GIVEN INSTRUCTION:
Read the data and repeat all of it exactly.

──────

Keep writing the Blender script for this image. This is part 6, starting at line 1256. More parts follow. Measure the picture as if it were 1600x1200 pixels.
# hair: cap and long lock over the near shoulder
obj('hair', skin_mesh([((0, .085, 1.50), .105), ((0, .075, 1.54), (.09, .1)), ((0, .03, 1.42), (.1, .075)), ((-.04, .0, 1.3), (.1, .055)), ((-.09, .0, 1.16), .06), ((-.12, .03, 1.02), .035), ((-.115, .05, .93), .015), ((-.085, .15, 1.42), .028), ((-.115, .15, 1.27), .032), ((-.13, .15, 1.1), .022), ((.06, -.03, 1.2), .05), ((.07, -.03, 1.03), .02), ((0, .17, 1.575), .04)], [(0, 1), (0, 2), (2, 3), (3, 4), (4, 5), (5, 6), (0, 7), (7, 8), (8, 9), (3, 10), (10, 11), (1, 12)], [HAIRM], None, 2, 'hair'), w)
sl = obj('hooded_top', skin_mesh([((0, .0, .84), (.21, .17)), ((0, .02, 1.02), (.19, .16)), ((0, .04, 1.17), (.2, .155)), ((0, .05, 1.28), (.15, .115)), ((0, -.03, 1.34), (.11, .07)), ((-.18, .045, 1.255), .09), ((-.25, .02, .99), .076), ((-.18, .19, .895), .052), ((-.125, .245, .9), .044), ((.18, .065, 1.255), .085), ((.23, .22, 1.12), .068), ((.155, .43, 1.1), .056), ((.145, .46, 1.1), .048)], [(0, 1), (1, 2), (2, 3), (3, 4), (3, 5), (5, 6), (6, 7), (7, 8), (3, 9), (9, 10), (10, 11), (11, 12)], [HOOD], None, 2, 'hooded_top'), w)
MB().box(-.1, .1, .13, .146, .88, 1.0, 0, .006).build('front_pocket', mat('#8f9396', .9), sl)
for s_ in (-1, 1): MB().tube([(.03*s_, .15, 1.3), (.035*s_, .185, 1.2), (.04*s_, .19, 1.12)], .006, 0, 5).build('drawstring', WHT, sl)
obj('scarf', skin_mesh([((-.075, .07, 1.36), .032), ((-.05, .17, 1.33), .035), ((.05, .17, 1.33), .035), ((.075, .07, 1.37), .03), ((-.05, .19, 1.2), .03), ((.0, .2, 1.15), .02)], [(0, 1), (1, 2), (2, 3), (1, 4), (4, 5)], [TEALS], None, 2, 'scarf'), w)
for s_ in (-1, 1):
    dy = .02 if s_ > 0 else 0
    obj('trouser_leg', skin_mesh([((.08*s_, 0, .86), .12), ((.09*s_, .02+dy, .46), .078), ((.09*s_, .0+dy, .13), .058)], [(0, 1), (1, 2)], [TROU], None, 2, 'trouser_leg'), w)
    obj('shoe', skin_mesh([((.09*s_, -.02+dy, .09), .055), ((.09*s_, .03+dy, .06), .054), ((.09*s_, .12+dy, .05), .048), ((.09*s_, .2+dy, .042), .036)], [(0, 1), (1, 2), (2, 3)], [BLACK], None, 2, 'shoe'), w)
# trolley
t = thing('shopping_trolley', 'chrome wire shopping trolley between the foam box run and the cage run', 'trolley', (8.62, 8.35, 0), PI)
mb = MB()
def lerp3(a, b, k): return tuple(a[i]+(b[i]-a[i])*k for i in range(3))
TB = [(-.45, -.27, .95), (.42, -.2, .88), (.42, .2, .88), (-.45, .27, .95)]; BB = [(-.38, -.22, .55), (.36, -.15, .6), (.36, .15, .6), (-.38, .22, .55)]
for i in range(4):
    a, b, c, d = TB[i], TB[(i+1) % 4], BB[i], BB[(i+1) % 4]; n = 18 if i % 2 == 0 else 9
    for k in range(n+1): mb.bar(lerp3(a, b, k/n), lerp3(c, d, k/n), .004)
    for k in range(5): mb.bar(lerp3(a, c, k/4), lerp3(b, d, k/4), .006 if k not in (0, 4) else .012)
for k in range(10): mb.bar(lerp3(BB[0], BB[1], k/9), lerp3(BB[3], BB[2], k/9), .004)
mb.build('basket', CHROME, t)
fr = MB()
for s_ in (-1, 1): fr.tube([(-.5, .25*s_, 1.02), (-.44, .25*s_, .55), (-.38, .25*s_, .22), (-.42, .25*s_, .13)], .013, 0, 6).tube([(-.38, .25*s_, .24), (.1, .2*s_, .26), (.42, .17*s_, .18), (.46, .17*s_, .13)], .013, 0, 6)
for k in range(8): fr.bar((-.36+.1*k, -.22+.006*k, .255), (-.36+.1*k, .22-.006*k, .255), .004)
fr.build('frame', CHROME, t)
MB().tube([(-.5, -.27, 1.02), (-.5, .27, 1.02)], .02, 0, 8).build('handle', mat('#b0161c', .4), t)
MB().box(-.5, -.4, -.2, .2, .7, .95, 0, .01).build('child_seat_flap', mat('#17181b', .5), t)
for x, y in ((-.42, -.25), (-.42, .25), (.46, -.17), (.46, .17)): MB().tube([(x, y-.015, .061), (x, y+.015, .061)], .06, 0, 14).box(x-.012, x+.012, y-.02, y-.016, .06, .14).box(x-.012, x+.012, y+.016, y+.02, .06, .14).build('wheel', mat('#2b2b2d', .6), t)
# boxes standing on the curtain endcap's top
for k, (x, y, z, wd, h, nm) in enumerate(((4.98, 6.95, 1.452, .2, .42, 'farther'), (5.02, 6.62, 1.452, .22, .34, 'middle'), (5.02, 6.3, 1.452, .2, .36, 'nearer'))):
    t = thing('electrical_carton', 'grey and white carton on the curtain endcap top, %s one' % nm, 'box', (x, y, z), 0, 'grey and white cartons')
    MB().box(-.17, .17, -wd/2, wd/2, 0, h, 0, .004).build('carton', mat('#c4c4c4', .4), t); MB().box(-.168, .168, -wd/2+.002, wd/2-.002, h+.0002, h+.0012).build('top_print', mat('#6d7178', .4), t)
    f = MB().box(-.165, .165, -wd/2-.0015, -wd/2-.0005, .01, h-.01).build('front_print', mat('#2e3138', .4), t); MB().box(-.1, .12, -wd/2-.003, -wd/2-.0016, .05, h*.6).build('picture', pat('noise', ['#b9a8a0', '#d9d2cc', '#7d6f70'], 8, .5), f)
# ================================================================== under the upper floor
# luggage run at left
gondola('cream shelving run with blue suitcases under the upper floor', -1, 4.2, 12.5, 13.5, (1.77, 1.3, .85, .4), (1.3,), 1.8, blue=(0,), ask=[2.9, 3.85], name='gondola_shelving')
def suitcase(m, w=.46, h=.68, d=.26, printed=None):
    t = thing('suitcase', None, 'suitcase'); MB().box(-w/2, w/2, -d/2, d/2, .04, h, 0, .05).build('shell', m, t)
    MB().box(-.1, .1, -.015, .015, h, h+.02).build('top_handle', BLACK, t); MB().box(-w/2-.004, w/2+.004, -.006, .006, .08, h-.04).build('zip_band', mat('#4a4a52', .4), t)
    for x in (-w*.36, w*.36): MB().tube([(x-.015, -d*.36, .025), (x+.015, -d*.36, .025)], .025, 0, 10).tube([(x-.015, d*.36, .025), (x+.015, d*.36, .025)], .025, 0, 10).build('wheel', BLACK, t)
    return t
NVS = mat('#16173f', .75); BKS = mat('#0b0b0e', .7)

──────

RESULT BELOW:
Keep writing the Blender script for this image. This is part 6, starting at line 1256. More parts follow. Measure the picture as if it were 1600x1200 pixels.
# hair: cap and long lock over the near shoulder
obj('hair', skin_mesh([((0, .085, 1.50), .105), ((0, .075, 1.54), (.09, .1)), ((0, .03, 1.42), (.1, .075)), ((-.04, .0, 1.3), (.1, .055)), ((-.09, .0, 1.16), .06), ((-.12, .03, 1.02), .035), ((-.115, .05, .93), .015), ((-.085, .15, 1.42), .028), ((-.115, .15, 1.27), .032), ((-.13, .15, 1.1), .022), ((.06, -.03, 1.2), .05), ((.07, -.03, 1.03), .02), ((0, .17, 1.575), .04)], [(0, 1), (0, 2), (2, 3), (3, 4), (4, 5), (5, 6), (0, 7), (7, 8), (8, 9), (3, 10), (10, 11), (1, 12)], [HAIRM], None, 2, 'hair'), w)
sl = obj('hooded_top', skin_mesh([((0, .0, .84), (.21, .17)), ((0, .02, 1.02), (.19, .16)), ((0, .04, 1.17), (.2, .155)), ((0, .05, 1.28), (.15, .115)), ((0, -.03, 1.34), (.11, .07)), ((-.18, .045, 1.255), .09), ((-.25, .02, .99), .076), ((-.18, .19, .895), .052), ((-.125, .245, .9), .044), ((.18, .065, 1.255), .085), ((.23, .22, 1.12), .068), ((.155, .43, 1.1), .056), ((.145, .46, 1.1), .048)], [(0, 1), (1, 2), (2, 3), (3, 4), (3, 5), (5, 6), (6, 7), (7, 8), (3, 9), (9, 10), (10, 11), (11, 12)], [HOOD], None, 2, 'hooded_top'), w)
MB().box(-.1, .1, .13, .146, .88, 1.0, 0, .006).build('front_pocket', mat('#8f9396', .9), sl)
for s_ in (-1, 1): MB().tube([(.03*s_, .15, 1.3), (.035*s_, .185, 1.2), (.04*s_, .19, 1.12)], .006, 0, 5).build('drawstring', WHT, sl)
obj('scarf', skin_mesh([((-.075, .07, 1.36), .032), ((-.05, .17, 1.33), .035), ((.05, .17, 1.33), .035), ((.075, .07, 1.37), .03), ((-.05, .19, 1.2), .03), ((.0, .2, 1.15), .02)], [(0, 1), (1, 2), (2, 3), (1, 4), (4, 5)], [TEALS], None, 2, 'scarf'), w)
for s_ in (-1, 1):
    dy = .02 if s_ > 0 else 0
    obj('trouser_leg', skin_mesh([((.08*s_, 0, .86), .12), ((.09*s_, .02+dy, .46), .078), ((.09*s_, .0+dy, .13), .058)], [(0, 1), (1, 2)], [TROU], None, 2, 'trouser_leg'), w)
    obj('shoe', skin_mesh([((.09*s_, -.02+dy, .09), .055), ((.09*s_, .03+dy, .06), .054), ((.09*s_, .12+dy, .05), .048), ((.09*s_, .2+dy, .042), .036)], [(0, 1), (1, 2), (2, 3)], [BLACK], None, 2, 'shoe'), w)
# trolley
t = thing('shopping_trolley', 'chrome wire shopping trolley between the foam box run and the cage run', 'trolley', (8.62, 8.35, 0), PI)
mb = MB()
def lerp3(a, b, k): return tuple(a[i]+(b[i]-a[i])*k for i in range(3))
TB = [(-.45, -.27, .95), (.42, -.2, .88), (.42, .2, .88), (-.45, .27, .95)]; BB = [(-.38, -.22, .55), (.36, -.15, .6), (.36, .15, .6), (-.38, .22, .55)]
for i in range(4):
    a, b, c, d = TB[i], TB[(i+1) % 4], BB[i], BB[(i+1) % 4]; n = 18 if i % 2 == 0 else 9
    for k in range(n+1): mb.bar(lerp3(a, b, k/n), lerp3(c, d, k/n), .004)
    for k in range(5): mb.bar(lerp3(a, c, k/4), lerp3(b, d, k/4), .006 if k not in (0, 4) else .012)
for k in range(10): mb.bar(lerp3(BB[0], BB[1], k/9), lerp3(BB[3], BB[2], k/9), .004)
mb.build('basket', CHROME, t)
fr = MB()
for s_ in (-1, 1): fr.tube([(-.5, .25*s_, 1.02), (-.44, .25*s_, .55), (-.38, .25*s_, .22), (-.42, .25*s_, .13)], .013, 0, 6).tube([(-.38, .25*s_, .24), (.1, .2*s_, .26), (.42, .17*s_, .18), (.46, .17*s_, .13)], .013, 0, 6)
for k in range(8): fr.bar((-.36+.1*k, -.22+.006*k, .255), (-.36+.1*k, .22-.006*k, .255), .004)
fr.build('frame', CHROME, t)
MB().tube([(-.5, -.27, 1.02), (-.5, .27, 1.02)], .02, 0, 8).build('handle', mat('#b0161c', .4), t)
MB().box(-.5, -.4, -.2, .2, .7, .95, 0, .01).build('child_seat_flap', mat('#17181b', .5), t)
for x, y in ((-.42, -.25), (-.42, .25), (.46, -.17), (.46, .17)): MB().tube([(x, y-.015, .061), (x, y+.015, .061)], .06, 0, 14).box(x-.012, x+.012, y-.02, y-.016, .06, .14).box(x-.012, x+.012, y+.016, y+.02, .06, .14).build('wheel', mat('#2b2b2d', .6), t)
# boxes standing on the curtain endcap's top
for k, (x, y, z, wd, h, nm) in enumerate(((4.98, 6.95, 1.452, .2, .42, 'farther'), (5.02, 6.62, 1.452, .22, .34, 'middle'), (5.02, 6.3, 1.452, .2, .36, 'nearer'))):
    t = thing('electrical_carton', 'grey and white carton on the curtain endcap top, %s one' % nm, 'box', (x, y, z), 0, 'grey and white cartons')
    MB().box(-.17, .17, -wd/2, wd/2, 0, h, 0, .004).build('carton', mat('#c4c4c4', .4), t); MB().box(-.168, .168, -wd/2+.002, wd/2-.002, h+.0002, h+.0012).build('top_print', mat('#6d7178', .4), t)
    f = MB().box(-.165, .165, -wd/2-.0015, -wd/2-.0005, .01, h-.01).build('front_print', mat('#2e3138', .4), t); MB().box(-.1, .12, -wd/2-.003, -wd/2-.0016, .05, h*.6).build('picture', pat('noise', ['#b9a8a0', '#d9d2cc', '#7d6f70'], 8, .5), f)
# ================================================================== under the upper floor
# luggage run at left
gondola('cream shelving run with blue suitcases under the upper floor', -1, 4.2, 12.5, 13.5, (1.77, 1.3, .85, .4), (1.3,), 1.8, blue=(0,), ask=[2.9, 3.85], name='gondola_shelving')
def suitcase(m, w=.46, h=.68, d=.26, printed=None):
    t = thing('suitcase', None, 'suitcase'); MB().box(-w/2, w/2, -d/2, d/2, .04, h, 0, .05).build('shell', m, t)
    MB().box(-.1, .1, -.015, .015, h, h+.02).build('top_handle', BLACK, t); MB().box(-w/2-.004, w/2+.004, -.006, .006, .08, h-.04).build('zip_band', mat('#4a4a52', .4), t)
    for x in (-w*.36, w*.36): MB().tube([(x-.015, -d*.36, .025), (x+.015, -d*.36, .025)], .025, 0, 10).tube([(x-.015, d*.36, .025), (x+.015, d*.36, .025)], .025, 0, 10).build('wheel', BLACK, t)
    return t
NVS = mat('#16173f', .75); BKS = mat('#0b0b0e', .7)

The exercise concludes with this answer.